+++ Records provided
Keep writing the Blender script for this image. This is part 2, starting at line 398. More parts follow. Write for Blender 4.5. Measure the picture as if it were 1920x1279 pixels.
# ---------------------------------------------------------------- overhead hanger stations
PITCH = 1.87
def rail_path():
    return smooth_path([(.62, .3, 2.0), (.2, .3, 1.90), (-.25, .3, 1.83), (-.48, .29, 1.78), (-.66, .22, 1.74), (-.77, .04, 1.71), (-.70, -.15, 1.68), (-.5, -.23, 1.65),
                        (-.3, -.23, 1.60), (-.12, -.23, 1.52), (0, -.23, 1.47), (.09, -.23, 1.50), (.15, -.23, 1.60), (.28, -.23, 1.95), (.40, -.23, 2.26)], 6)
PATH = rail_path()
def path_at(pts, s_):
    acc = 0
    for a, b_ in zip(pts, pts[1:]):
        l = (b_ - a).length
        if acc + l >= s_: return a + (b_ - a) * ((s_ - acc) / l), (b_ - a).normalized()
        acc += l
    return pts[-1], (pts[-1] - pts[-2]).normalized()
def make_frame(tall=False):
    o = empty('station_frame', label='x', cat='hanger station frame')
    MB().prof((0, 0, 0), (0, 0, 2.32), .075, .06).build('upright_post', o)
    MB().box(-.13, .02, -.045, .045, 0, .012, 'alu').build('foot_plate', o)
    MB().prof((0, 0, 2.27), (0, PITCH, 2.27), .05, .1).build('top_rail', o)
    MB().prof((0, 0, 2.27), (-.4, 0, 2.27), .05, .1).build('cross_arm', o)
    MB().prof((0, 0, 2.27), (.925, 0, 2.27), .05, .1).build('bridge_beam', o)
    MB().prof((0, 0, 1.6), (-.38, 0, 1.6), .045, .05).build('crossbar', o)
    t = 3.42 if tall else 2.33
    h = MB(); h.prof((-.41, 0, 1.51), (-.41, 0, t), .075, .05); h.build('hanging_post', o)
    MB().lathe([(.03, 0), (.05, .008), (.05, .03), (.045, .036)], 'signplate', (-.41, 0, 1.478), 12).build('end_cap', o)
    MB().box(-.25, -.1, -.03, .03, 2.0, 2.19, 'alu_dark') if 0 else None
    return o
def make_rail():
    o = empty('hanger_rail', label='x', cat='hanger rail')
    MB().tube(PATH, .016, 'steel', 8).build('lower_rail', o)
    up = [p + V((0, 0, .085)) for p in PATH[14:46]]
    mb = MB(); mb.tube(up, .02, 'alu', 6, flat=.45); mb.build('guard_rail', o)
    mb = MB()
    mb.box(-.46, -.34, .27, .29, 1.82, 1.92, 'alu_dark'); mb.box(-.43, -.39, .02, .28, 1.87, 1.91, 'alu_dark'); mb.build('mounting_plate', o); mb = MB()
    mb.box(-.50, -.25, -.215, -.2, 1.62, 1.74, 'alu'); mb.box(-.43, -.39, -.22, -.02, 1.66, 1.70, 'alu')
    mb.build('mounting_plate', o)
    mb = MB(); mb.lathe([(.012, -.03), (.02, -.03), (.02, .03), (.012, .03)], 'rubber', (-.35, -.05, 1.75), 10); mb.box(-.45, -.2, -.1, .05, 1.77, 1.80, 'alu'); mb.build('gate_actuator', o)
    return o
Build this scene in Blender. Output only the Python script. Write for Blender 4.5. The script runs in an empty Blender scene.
++++++
* **Exercise goal**
Reproduce all data above, unchanged.

* **Solution to the exercise**
Keep writing the Blender script for this image. This is part 2, starting at line 398. More parts follow. Write for Blender 4.5. Measure the picture as if it were 1920x1279 pixels.
# ---------------------------------------------------------------- overhead hanger stations
PITCH = 1.87
def rail_path():
    return smooth_path([(.62, .3, 2.0), (.2, .3, 1.90), (-.25, .3, 1.83), (-.48, .29, 1.78), (-.66, .22, 1.74), (-.77, .04, 1.71), (-.70, -.15, 1.68), (-.5, -.23, 1.65),
                        (-.3, -.23, 1.60), (-.12, -.23, 1.52), (0, -.23, 1.47), (.09, -.23, 1.50), (.15, -.23, 1.60), (.28, -.23, 1.95), (.40, -.23, 2.26)], 6)
PATH = rail_path()
def path_at(pts, s_):
    acc = 0
    for a, b_ in zip(pts, pts[1:]):
        l = (b_ - a).length
        if acc + l >= s_: return a + (b_ - a) * ((s_ - acc) / l), (b_ - a).normalized()
        acc += l
    return pts[-1], (pts[-1] - pts[-2]).normalized()
def make_frame(tall=False):
    o = empty('station_frame', label='x', cat='hanger station frame')
    MB().prof((0, 0, 0), (0, 0, 2.32), .075, .06).build('upright_post', o)
    MB().box(-.13, .02, -.045, .045, 0, .012, 'alu').build('foot_plate', o)
    MB().prof((0, 0, 2.27), (0, PITCH, 2.27), .05, .1).build('top_rail', o)
    MB().prof((0, 0, 2.27), (-.4, 0, 2.27), .05, .1).build('cross_arm', o)
    MB().prof((0, 0, 2.27), (.925, 0, 2.27), .05, .1).build('bridge_beam', o)
    MB().prof((0, 0, 1.6), (-.38, 0, 1.6), .045, .05).build('crossbar', o)
    t = 3.42 if tall else 2.33
    h = MB(); h.prof((-.41, 0, 1.51), (-.41, 0, t), .075, .05); h.build('hanging_post', o)
    MB().lathe([(.03, 0), (.05, .008), (.05, .03), (.045, .036)], 'signplate', (-.41, 0, 1.478), 12).build('end_cap', o)
    MB().box(-.25, -.1, -.03, .03, 2.0, 2.19, 'alu_dark') if 0 else None
    return o
def make_rail():
    o = empty('hanger_rail', label='x', cat='hanger rail')
    MB().tube(PATH, .016, 'steel', 8).build('lower_rail', o)
    up = [p + V((0, 0, .085)) for p in PATH[14:46]]
    mb = MB(); mb.tube(up, .02, 'alu', 6, flat=.45); mb.build('guard_rail', o)
    mb = MB()
    mb.box(-.46, -.34, .27, .29, 1.82, 1.92, 'alu_dark'); mb.box(-.43, -.39, .02, .28, 1.87, 1.91, 'alu_dark'); mb.build('mounting_plate', o); mb = MB()
    mb.box(-.50, -.25, -.215, -.2, 1.62, 1.74, 'alu'); mb.box(-.43, -.39, -.22, -.02, 1.66, 1.70, 'alu')
    mb.build('mounting_plate', o)
    mb = MB(); mb.lathe([(.012, -.03), (.02, -.03), (.02, .03), (.012, .03)], 'rubber', (-.35, -.05, 1.75), 10); mb.box(-.45, -.2, -.1, .05, 1.77, 1.80, 'alu'); mb.build('gate_actuator', o)
    return o
Build this scene in Blender. Output only the Python script. Write for Blender 4.5. The script runs in an empty Blender scene.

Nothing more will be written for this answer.